India's academic repertoire (studied literature) would expressly benefit from the cross cultural and explorative research conducted by and through the book. On the other hand, readers addicted to dabbling in subaltern themes would find Same-Sex an enlightening treatise.

Strikingly bracing in its subject matter, Same-Sex is a noteworthy assemblage of innumerable peripheral and central texts concerning the dynamics of homoerotic behavioral and acceptance patterns in India.
Comprising selections from religious thesis, erotic writings, historical recordings, story cycles, to modern novels, stories, poems, plays and memoirs, this exhaustive study pans the entire gamut of homoerotic experience witnessed in the country over literary time.

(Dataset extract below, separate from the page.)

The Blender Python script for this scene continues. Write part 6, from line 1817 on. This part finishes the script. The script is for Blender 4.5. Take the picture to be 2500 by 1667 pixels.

The encyclopaedic volume brings together an incredible array of experience-catalogues on same-sex love from over two thousand years of Indian literature.
It tells one not so much about how men loved men or how women loved women, but how such deviation (if at all) was represented in literature. The volume is remarkable because it is both instructive and corrective.

Same-Sex is instructive in that it is a befitting tribute to a civilization that has prided itself for its encompassing and assimilative tradition of love. Love in its cosmic purview does embrace various manifestations, as devotion, (bhakti) friendship (maitreyi) and affection (vatsalya). The book is radically riveting in that it concerns itself with issues not just of same-sex sex but same-sex love. The book's primary preoccupation is with fond attachment between people, and not with passionate sexual attachment between them. Sexual alignment is only a secondary derivative of a primary love bond. That too only selectively.

So where the Kamasutra reveals established homosexual practice, the Bhakti tracts, (where a man-devotee pledges himself to his lover deity) speak of no established sexual blueprint, only a derived homoerotic pattern.

Same-Sex works also as an outrageous oxymoron, as a powerful corrective to the skewed thinking that same-sex love in India was openly critiqued and that society at large considered it a hostile aberration. This definitive anthology lays bare stark references to deviant sexual behaviour, undoing of sex, multilateral ramifications of sex change and unequivocal sexual attraction, even consummation between members of the same sex.
It liberally dwells upon tracts hitherto construed as innocuous asexual amours, and exposes them as predecessors and contemporaries of western Freudian psychoanalysis seen in widely hailed books as Whitman's Leaves of Grass and Lawrence's Sons and Lovers.

In both its avatars, Same-Sex Love in India remains an exhaustive research on gender and 'queer' studies. Read it as you will, as a record of perennial love representations, or as an unmasking of the anomaly of love in same-sex groups, the book gives one an edge over other cultural and historical periodicals. It is a landmark essay that engages in the homoerotic delineation of otherwise conformist subjects in Indian literature. Same-Sex Love in India is in itself a departure from the norm, a delineation in its own genre.